Fourth, is the programme really repeatable? Grant Shapps was clear at the CIH conference in Manchester that he thinks it is. The DCLG is clearly confident that if the original programme was over-subscribed by 100,000 homes then a repeat is more than possible. The NAO notes that housing associations’ operating margins increased from 14.2 per cent in 2009 to 21.4 per cent in 2011. Its own consultation found some associations saying a repeat was not possible and others saying there was sufficient capacity.

However, the report also reveals that this will be about more than just grant (£20,000 per home) and borrowing supported from the new rents (£75,000). Another £46,000 comes from ‘other funding’ (an increase of £12,000 per home on the previous programme). The total scheme cost of £141,000 per home is also £14,000 lower than under the previous programme. So the programme relies more on other funding and a reduction in the total cost per home than it does on grant. Is that repeatable?

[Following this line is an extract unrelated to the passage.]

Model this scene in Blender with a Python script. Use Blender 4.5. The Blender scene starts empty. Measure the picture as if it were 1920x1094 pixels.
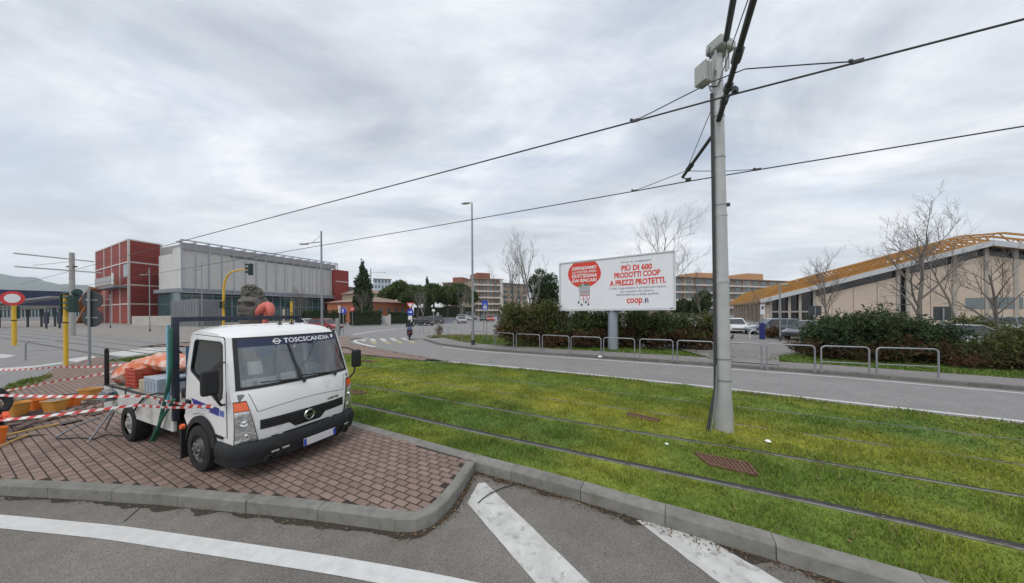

Fifth, what about the things the report does not mention? There is no more detail on the warning from providers in London that they may not be able to charge the rents they originally agreed. There is no consideration of the implications of converting up to 80,000 existing social rented homes to affordable rent as well as building new ones. And there is no mention of Right to Buy 2, despite the fact that it will effectively be another round of affordable rent.

Like affordable rent itself, the NAO report is a good start but it is very far from a complete answer to all the questions about the programme. It should be an interesting public accounts committee session in Monday.